A man by the name of George Wharton James visited Pinyon Well camp and in 1907 described it: "There are a few cabins and a stamp mill situated in a cozy nook in the mountains, and - pleasing fact - the homes of families, where the voices of women and children are heard." How cool is that.

Water was piped from the Pinyon well(s) some nine miles east to the Eldorado Mine for many years. Imagine the job of laying that pipeline. But as the years passed, the gold in the surrounding mountains began to give out and eventually the mill site was abandoned. Things deteriorated, scavengers scavaged, buildings collapsed. Nature began to reclaim the cozy nook. Thankfully, Bill Keys purchased the remains of the mill from the New Eldorado Company, dismantled it and hauled it to its present location, where it became the Wall Street Mill. He put the thing back together and ran the mill from 1932 to 1942, processing ore for local mines. It's now on the National Register of Historic Places.

The first artifact I examined at the site was an old metal water trough. It was probably fed by a spring up the small canyon behind the stone ruins. From there I headed up to check out the stone ruins. Was it a stone building, or stone walls with a wood frame atop? Maybe part stone, part tent or just a large tent site with the stone walls as additional protection from the elements.

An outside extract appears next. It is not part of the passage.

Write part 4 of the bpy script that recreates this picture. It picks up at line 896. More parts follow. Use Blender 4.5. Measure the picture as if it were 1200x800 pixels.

It's a fairly large area, which makes me wonder exactly what kind of building it was.

A large stone ruin

The cement water tanks

The three concrete water tanks are the most obvious reminder that Pinyon Well used to be quite the spot. They were probably used as water reservoirs to supply the stamp mill. I couldn't find any indication of where the stamp mill once stood, but my guess is fairly close to the lowest water reservoir.

Gulch to another well.

Above the water reservoirs is this small gulch that leads back to what I think is another of the Pinyon Wells. I couldn't get very close to what appeared to be a well, as it was a bit steep and vegetation almost completely covered the opening. I'm going to call this Pinyon Well #2.


Pinyon Well #3

Maybe another 50 yards or so up the canyon, the wash got kind of crowded with vegetation. I heard birds. Lots of birds. Again on the left side of the trail, at the base of the rocks, the plants got even thicker. As I got closer, I heard bees. Lots of bees. I don't like bees. Bees don't like me. So this is as close as I was going to get for a picture.

Round trip from the trailhead to Pinyon Wells is a little under two miles, but those two miles are really packed with things to see and places to explore. My next trip will definitely include investigating the side canyon up behind the stone ruins. I think there may be a spring up there that flows, oddly enough, in the spring. I'll be back to see what I can find.